MID: Two new lads Wilf and Alexis go. It's nice to remove two shares of my attack in the Merseyside derby which as Alon mentioned on the pod usually a cagey lowish scoring job full of fouls and cards. I still have Barkley but I kinda wanna hold him for a little while through these two tough games. He's been fine and hasn't really done much to warrant removal. Finally Siggy sits like a little Sigmund just toting along and titting. Not sure how / when I will be able to wedge in a Spurs mid...maybe I won't do at all. Idk. Fuck Spurs.

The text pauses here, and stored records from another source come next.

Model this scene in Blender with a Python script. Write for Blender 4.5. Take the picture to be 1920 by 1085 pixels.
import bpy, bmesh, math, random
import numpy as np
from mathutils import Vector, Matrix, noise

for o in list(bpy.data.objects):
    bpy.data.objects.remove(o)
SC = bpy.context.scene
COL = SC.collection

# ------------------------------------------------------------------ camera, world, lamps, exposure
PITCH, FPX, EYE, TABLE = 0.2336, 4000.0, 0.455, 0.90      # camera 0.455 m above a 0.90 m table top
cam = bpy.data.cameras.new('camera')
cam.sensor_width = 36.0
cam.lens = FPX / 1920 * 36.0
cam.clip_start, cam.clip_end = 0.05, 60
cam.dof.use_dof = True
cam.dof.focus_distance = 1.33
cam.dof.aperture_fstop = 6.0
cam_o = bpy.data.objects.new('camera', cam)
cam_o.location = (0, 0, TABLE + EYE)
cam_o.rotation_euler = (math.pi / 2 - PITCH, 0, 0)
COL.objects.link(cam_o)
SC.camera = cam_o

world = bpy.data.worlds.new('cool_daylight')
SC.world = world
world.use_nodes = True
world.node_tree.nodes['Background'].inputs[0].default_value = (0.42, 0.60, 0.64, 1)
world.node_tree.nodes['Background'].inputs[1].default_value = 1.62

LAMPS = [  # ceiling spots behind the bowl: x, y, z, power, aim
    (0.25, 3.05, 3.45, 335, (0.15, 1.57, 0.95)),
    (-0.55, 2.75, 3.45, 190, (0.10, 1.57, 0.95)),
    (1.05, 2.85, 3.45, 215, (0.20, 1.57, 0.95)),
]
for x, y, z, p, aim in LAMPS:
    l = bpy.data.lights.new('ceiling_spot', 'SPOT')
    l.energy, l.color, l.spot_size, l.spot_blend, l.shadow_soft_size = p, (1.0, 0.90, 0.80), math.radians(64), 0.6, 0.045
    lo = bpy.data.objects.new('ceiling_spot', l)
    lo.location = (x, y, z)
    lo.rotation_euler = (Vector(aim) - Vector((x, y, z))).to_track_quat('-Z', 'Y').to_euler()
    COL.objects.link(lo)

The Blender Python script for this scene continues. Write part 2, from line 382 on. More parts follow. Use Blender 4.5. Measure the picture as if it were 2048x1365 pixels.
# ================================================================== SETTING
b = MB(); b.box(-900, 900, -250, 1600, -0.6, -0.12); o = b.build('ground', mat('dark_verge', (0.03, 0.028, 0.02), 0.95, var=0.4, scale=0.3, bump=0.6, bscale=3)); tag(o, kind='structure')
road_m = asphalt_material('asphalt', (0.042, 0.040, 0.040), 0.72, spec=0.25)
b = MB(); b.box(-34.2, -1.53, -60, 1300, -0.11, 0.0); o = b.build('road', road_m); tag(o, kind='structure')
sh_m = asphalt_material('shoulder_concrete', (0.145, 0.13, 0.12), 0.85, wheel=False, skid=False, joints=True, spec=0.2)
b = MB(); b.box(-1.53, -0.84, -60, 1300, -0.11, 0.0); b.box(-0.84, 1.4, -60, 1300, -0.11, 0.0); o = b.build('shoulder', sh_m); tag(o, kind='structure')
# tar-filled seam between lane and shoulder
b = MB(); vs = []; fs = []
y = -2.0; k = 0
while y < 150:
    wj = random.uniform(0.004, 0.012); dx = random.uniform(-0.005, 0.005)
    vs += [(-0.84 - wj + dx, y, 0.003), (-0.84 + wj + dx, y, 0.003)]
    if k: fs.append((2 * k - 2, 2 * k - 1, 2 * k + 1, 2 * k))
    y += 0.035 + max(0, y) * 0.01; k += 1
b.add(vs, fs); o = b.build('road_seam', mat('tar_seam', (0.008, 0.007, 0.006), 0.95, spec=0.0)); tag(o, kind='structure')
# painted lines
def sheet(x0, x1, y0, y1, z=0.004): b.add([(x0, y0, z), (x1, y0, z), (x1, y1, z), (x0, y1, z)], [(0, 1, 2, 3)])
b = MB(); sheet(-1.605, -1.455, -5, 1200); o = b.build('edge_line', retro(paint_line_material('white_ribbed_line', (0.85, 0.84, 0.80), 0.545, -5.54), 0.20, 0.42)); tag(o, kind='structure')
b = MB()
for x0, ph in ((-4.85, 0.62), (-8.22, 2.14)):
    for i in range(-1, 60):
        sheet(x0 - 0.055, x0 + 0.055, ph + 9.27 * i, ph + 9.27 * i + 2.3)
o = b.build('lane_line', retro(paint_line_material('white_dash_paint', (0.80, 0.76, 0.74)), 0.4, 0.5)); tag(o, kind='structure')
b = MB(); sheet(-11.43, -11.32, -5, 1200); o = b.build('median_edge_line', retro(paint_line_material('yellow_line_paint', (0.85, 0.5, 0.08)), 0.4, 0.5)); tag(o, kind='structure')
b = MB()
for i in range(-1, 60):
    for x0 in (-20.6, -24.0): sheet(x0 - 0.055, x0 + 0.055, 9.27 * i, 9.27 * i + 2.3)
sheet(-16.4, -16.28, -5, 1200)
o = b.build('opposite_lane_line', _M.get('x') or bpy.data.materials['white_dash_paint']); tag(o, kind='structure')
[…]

FWD: Defoe has been very troublesome for my life. He's provided nothing but 2 pointers since I got him in and I feel like he personally owes me something. The fucker. I will probably turn him into Laddiadini soon, but could really use some points from him for once. Lukaku and Kun round out the group. I feel happy with both of them and am pleased that I was able to hold on to Aguero and still get Alexis in. Hopefully owning both is somewhat of a differential as I still think a Kun explosion is around the corner......
CAP: KUN! Gonna stick with what my gut was feeling on the pod. Even though Alexis is a close second in my thoughts, I'm just gonna go with Aguero and hope he is able to put Arsenal to the sword. Arsenal have looked shitty enough that I have more confidence in City being able to put three past than I do in Arsenal being able to put three past City. Go on Kunny!!!
ALON
Transfers:
OUT: Stanislas and Aguero
IN (For -4 Points): Alli and Vardy
Like it’s fucking 2016 out here I’m bringing it back with Alli and VaRdZzzzzzzzz...
It hurts me to take out Kun, like I was in a fun club and now I’m turning my back on it, I’m sure it will come back to bite me (you should all be captaining Kun) but I really think Alli is vital in this moment. I shouted him on the pod as the most important and best value mid in the game and I stand by that. They have an absolutely scenic fixture run to end the year and Alli is going to bag a ton of ding dongs.
With Ashley Barnes still in my side, playing Spurs, and Gabbiadini being dead I don’t see a third forward within reach that I want. So I’m going 3-5-2 for a little stretch to see how it feels. Vardy I’ve shouted the last two pods and he’s been on fire lately, even donged for England a few days ago. Kun, I love forever, but at his price - we’ve been saying he’s bad value all season for a reason - he’s the only way I could make reasonable money on a transfer to upgrade piece of fuck Stanislas to Alli. Vards in for home Stoke home Sunderland and then probably swap him for Ibra. Feels pretty good for now.
GK: Going with young Jordan lad Pickford at Twatford... Watford are so fucking erratic who knows what kind of performance they’ll put up but Grant is playing at Leicester which easily is worse. Also Deeney might miss out which would be tidy for me (queue up an Okaka hatty).
DEF: Benching Baines in this moment because Liverpool will hopefully fucking assfuck a makeshift Everton backline but I digress. Even though Leighton is on pens I’m going with Matip who still is right on the fucking cusp of dinging in some dongs so let’s go. Federico Fern gets in there for me in a rare cameo but home Boro is just too much of a fuckfest to not tit and then Alonso rounds out my lads as he will never move from this position until the major DGW.
MID: Five man midfield oooo tantalizing I feel like I’m a “clever” twat making a “tactical decision” but whatever; tits of one half dozen the other. Alli welcome back to the squad I wish you the best in all of your donging. The other four keep their place with the luckiest of the bunch being SNODman as his head was in the guillotine but with the Antonio injury and a good fixture at Hull I’ll give him one more week... His time is running out though. Alexis and Mane I still feel are both fantastic picks with huge upsides so I’m not looking to ditch either soon and lastly Razza... At least I still have a piece of the City pie with no Kun. Just hopefully it’s in form Sterling and not fluff everything ever Sterling... time will tell. 
FWD: Only two tods steering the boat in mainstay Lukaku - nothing to be said here he’s owned by everyone ever and on fire - and new boy Judas Vardy. He’s a fucking fucker but he’s on great form, some pretty nice stats, and jizzfest of next couple fixtures. I’m sure it will all backfire in my dumb face.
CAP: Jamie. Vardy. Weird one tbh... The fixture, the form, and a GW in general for captaincy. Hopefully he doesn’t fuck me or Kun doesn’t fuck me. But most likely it’ll be a double penetration fucking gangbang. Fuck.